Transcribe the whole listing without a single picture.

--- Begin ---

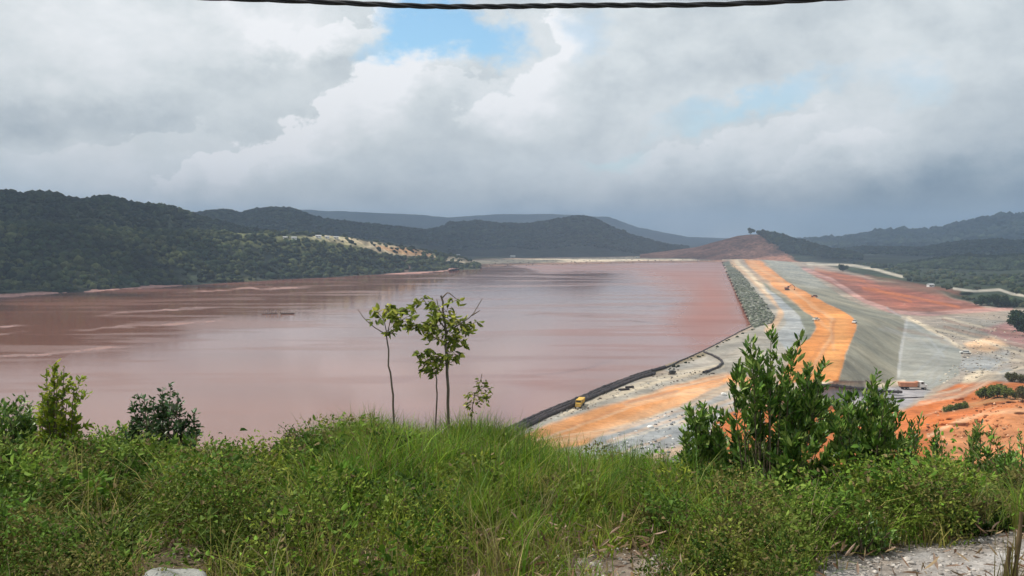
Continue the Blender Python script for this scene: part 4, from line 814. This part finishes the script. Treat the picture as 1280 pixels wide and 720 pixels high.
# stalks in the lower right corner
for k, (u, v0, v1, d, lb) in enumerate(((1259, 684, 735, 6.0, 'short dry brown stalk in the bottom right corner, shorter of two'), (1274, 640, 735, 6.0, 'taller dry stalk at the extreme bottom right'))):
    b = gpx(u, d); top = at_d(u+3, v0, d); cv = curve(b-np.array([0, 0, .05])-b, top-b, np.array([.01, 0, 0]), 10)
    Vv_, Ff = tube(cv, np.linspace(.019, .014, 10)*(1+.25*np.sin(np.arange(10)*2.1)), 7); o = mesh_np('dry_stalk', Vv_, Ff, M['drystem'], smooth=True); o.location = tuple(b); tag(o, lb, 'stalk')
def tallreed():
    P = np.array([gpx(1272+rng.normal(0, 7), 6+rng.normal(0, .1)) for _ in range(46)]); V_, F_, c_ = blades(P, rng.uniform(.3, .75, 46), np.full(46, .014), np.array([(.17, .15, .04)])*rng.uniform(.6, 1.3, (46, 1)), .15)
    b = P.mean(0); o = mesh_np('grass_clump', V_-b, F_, M['grass'], None, c_, smooth=True); o.location = tuple(b); tag(o, 'clump of upright yellowing grass around the dry stalks in the bottom right corner', 'grass clump')
tallreed()
# distant single trees and bushes
def far_tree(name, px, h, w, label, cat, col=(.045, .075, .025), loc=None, group=None):
    b = np.array(gpt(*px)) if loc is None else np.array(loc); t = thing(name, label, cat, tuple(b), 0, group); A = Acc()
    V_, F_ = tube([(0, 0, -.3), (w*.03, 0, h*.3), (0, 0, h*.75)], [h*.035, h*.028, h*.01], 6); A.add(V_, F_)
    for k in range(5):
        an = k*1.26+rng.random(); V_, F_ = tube([(0, 0, h*(.25+.08*k)), (math.cos(an)*w*.2, math.sin(an)*w*.2, h*(.45+.07*k)), (math.cos(an)*w*.36, math.sin(an)*w*.36, h*(.6+.06*k))], [h*.014, h*.01, h*.005], 5); A.add(V_, F_)
    A.build('trunk', M['stem'], t)
    nl = 9; cc = np.stack([rng.normal(0, w*.22, nl), rng.normal(0, w*.22, nl), rng.uniform(h*.35, h*.85, nl)], -1); m = 2200
    i = rng.integers(0, nl, m); P = cc[i]+nrm(rng.normal(0, 1, (m, 3)))*w*rng.uniform(.1, .24, (m, 1)); L_ = rng.uniform(.06, .12, m)*w
    V_, F_, c_ = leaves(P, rng.normal(0, 1, (m, 3)), L_, L_*.7, np.array(col)*rng.uniform(.6, 1.5, (m, 1))); mesh_np('crown', V_, F_, M['leaf'], t, c_); return t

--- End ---

Reply to the exercise -
Continue the Blender Python script for this scene: part 4, from line 814. This part finishes the script. Treat the picture as 1280 pixels wide and 720 pixels high.
# stalks in the lower right corner
for k, (u, v0, v1, d, lb) in enumerate(((1259, 684, 735, 6.0, 'short dry brown stalk in the bottom right corner, shorter of two'), (1274, 640, 735, 6.0, 'taller dry stalk at the extreme bottom right'))):
    b = gpx(u, d); top = at_d(u+3, v0, d); cv = curve(b-np.array([0, 0, .05])-b, top-b, np.array([.01, 0, 0]), 10)
    Vv_, Ff = tube(cv, np.linspace(.019, .014, 10)*(1+.25*np.sin(np.arange(10)*2.1)), 7); o = mesh_np('dry_stalk', Vv_, Ff, M['drystem'], smooth=True); o.location = tuple(b); tag(o, lb, 'stalk')
def tallreed():
    P = np.array([gpx(1272+rng.normal(0, 7), 6+rng.normal(0, .1)) for _ in range(46)]); V_, F_, c_ = blades(P, rng.uniform(.3, .75, 46), np.full(46, .014), np.array([(.17, .15, .04)])*rng.uniform(.6, 1.3, (46, 1)), .15)
    b = P.mean(0); o = mesh_np('grass_clump', V_-b, F_, M['grass'], None, c_, smooth=True); o.location = tuple(b); tag(o, 'clump of upright yellowing grass around the dry stalks in the bottom right corner', 'grass clump')
tallreed()
# distant single trees and bushes
def far_tree(name, px, h, w, label, cat, col=(.045, .075, .025), loc=None, group=None):
    b = np.array(gpt(*px)) if loc is None else np.array(loc); t = thing(name, label, cat, tuple(b), 0, group); A = Acc()
    V_, F_ = tube([(0, 0, -.3), (w*.03, 0, h*.3), (0, 0, h*.75)], [h*.035, h*.028, h*.01], 6); A.add(V_, F_)
    for k in range(5):
        an = k*1.26+rng.random(); V_, F_ = tube([(0, 0, h*(.25+.08*k)), (math.cos(an)*w*.2, math.sin(an)*w*.2, h*(.45+.07*k)), (math.cos(an)*w*.36, math.sin(an)*w*.36, h*(.6+.06*k))], [h*.014, h*.01, h*.005], 5); A.add(V_, F_)
    A.build('trunk', M['stem'], t)
    nl = 9; cc = np.stack([rng.normal(0, w*.22, nl), rng.normal(0, w*.22, nl), rng.uniform(h*.35, h*.85, nl)], -1); m = 2200
    i = rng.integers(0, nl, m); P = cc[i]+nrm(rng.normal(0, 1, (m, 3)))*w*rng.uniform(.1, .24, (m, 1)); L_ = rng.uniform(.06, .12, m)*w
    V_, F_, c_ = leaves(P, rng.normal(0, 1, (m, 3)), L_, L_*.7, np.array(col)*rng.uniform(.6, 1.5, (m, 1))); mesh_np('crown', V_, F_, M['leaf'], t, c_); return t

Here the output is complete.